Release: Survey Reveals FinTech Firms and Regional Banks are Teaming Up

Survey Reveals FinTech Firms and Regional Banks are Teaming Up
Consumers have spoken, and a great deal of them want their banking needs to be met digitally via computers, smartphones and tablets.

In turn, thousands of regional and community banks are clambering to meet such demands by turning to FinTech, according to a recent report from Manatt, Phelps & Phillips, one of the nation’s leading law and consulting firms.

The report, “Growing Together: Collaboration Between Regional and Community Banks and Fintech,” polled senior executives from regional and community banks, private equity firms and FinTech companies, among others.

The survey found 81 percent of regional and community banks are already working in tandem with FinTech firms, and a whopping 86 percent of community bank execs said working with FinTech is “absolutely essential” or “very important” to their success.

“Rather than compete or acquire one another, we’re seeing these institutions begin to form partnerships, and we predict that collaboration will be the primary way that they continue to interact,” Brian Korn, Manatt’s digital finance and marketplace lending practice chairman, said in a release.

Banks believe working with FinTech will improved online and mobile services to their customers while also reducing technology costs and lending rates.

FinTech firms, too, see untapped potential in teaming with regional and community banks. Nearly 6 of 10 FinTech respondents said they see an advantage working together with such entities because it provides credibility and access to customers.

“This is the beginning of a new trend that points specifically to an increasingly symbiotic environment,” Korn said.

What’s keeping more FinTech firms and banks from partnering?
It’s not always easy for banks to revamp their position and adapt to FinTech. One executive from a Southeastern community bank admitted it might be taxing to restructure their processes and give employees the proper training to handle such new technologies. However, a likely partnership still looms on the horizon.

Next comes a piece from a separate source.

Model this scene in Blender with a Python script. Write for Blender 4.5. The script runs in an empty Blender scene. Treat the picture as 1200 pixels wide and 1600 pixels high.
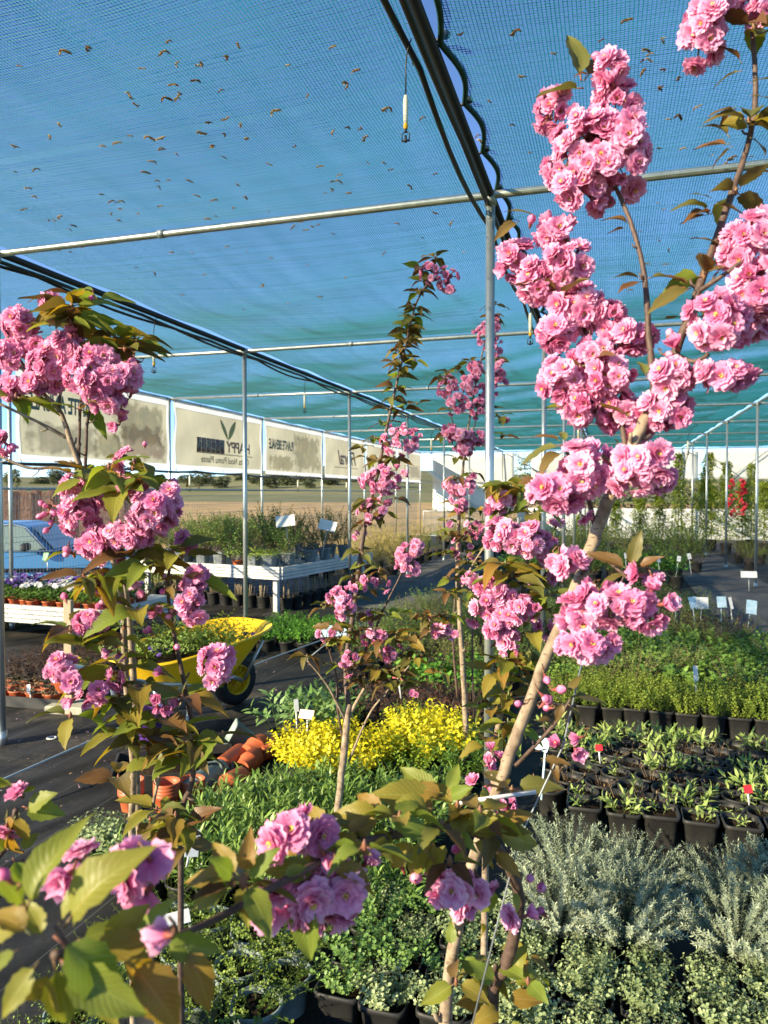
import bpy, math, random
import numpy as np
from mathutils import Vector, Matrix, Quaternion
R = math.radians
PI = math.pi
rng = random.Random(7)
scene = bpy.context.scene
col = scene.collection

# ------------------------------------------------------------------ camera, sky, sun, exposure
YAW, PITCH, FPX, CAMH = R(16.8), R(1.48), 1160.0, 1.55
cam_data = bpy.data.cameras.new('camera')
cam = bpy.data.objects.new('camera', cam_data)
col.objects.link(cam)
cam.location = (0, 0, CAMH)
cam.rotation_euler = (PI / 2 - PITCH, 0, YAW)
cam_data.sensor_fit = 'HORIZONTAL'
cam_data.sensor_width = 36
cam_data.lens = 36 * FPX / 1200
cam_data.clip_start = 0.05
cam_data.clip_end = 4000
cam_data.dof.use_dof = True
cam_data.dof.focus_distance = 2.1
cam_data.dof.aperture_fstop = 9.5
scene.camera = cam

SUN_AZ, SUN_EL = R(42), R(21)          # degrees left of straight behind the structure axis, elevation
sun_from = Vector((-math.sin(SUN_AZ) * math.cos(SUN_EL), -math.cos(SUN_AZ) * math.cos(SUN_EL), math.sin(SUN_EL)))
world = bpy.data.worlds.new('World')
scene.world = world
world.use_nodes = True
wn = world.node_tree.nodes
sky = wn.new('ShaderNodeTexSky')
sky.sky_type = 'NISHITA'
sky.sun_disc = False
sky.sun_elevation = SUN_EL
sky.sun_rotation = math.atan2(sun_from.x, sun_from.y)
sky.air_density = 0.55
sky.dust_density = 0.05
sky.ozone_density = 4.0
wn['Background'].inputs['Strength'].default_value = 0.135
world.node_tree.links.new(sky.outputs[0], wn['Background'].inputs['Color'])
sl = bpy.data.lights.new('sun', 'SUN')
sl.energy = 5.0
sl.angle = R(0.5)
sl.color = (1.0, 0.86, 0.60)
sun = bpy.data.objects.new('sun', sl)
col.objects.link(sun)
sun.rotation_euler = (-sun_from).to_track_quat('-Z', 'Y').to_euler()
sun.location = sun_from * 50
scene.view_settings.view_transform = 'Standard'
scene.view_settings.look = 'None'
scene.view_settings.exposure = 1.36
scene.view_settings.gamma = 1
scene.cycles.use_denoising = True
scene.cycles.max_bounces = 7
scene.cycles.transparent_max_bounces = 24
scene.cycles.caustics_reflective = False
scene.cycles.caustics_refractive = False

CAMM = cam.rotation_euler.to_matrix()
def at(px, py, d):
    """photo pixel (1200 x 1600) at distance d along the view axis -> world point"""
    return Vector((0, 0, CAMH)) + CAMM @ Vector(((px - 600) / FPX * d, -(py - 800) / FPX * d, -d))
def gp(px, py, z=0.0):
    """photo pixel -> world point on the level z"""
    r = CAMM @ Vector(((px - 600) / FPX, -(py - 800) / FPX, -1))
    return Vector((0, 0, CAMH)) + r * ((z - CAMH) / r.z)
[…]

“We foresee a slowdown in our business if we do not find new solutions to implement,” the executive said in the survey. “So currently I would say we are unprepared, but on the way to getting prepared, for the necessary changes.”

In addition, 19 percent of bank respondents who are not yet working with FinTech firms stated cybersecurity as their biggest concern.

“Despite the demand for mobile services, cybersecurity will be the chief concern as these institutions come together,” Craig Miller, co-chair of Manatt’s financial services, said in the release. “FinTech opens numerous doors for traditional banks, but at the same time, it leaves the possibility of a cyber breach wide open.”

The survey was conducted in association with MergerMarket, a business development and market intelligence tool.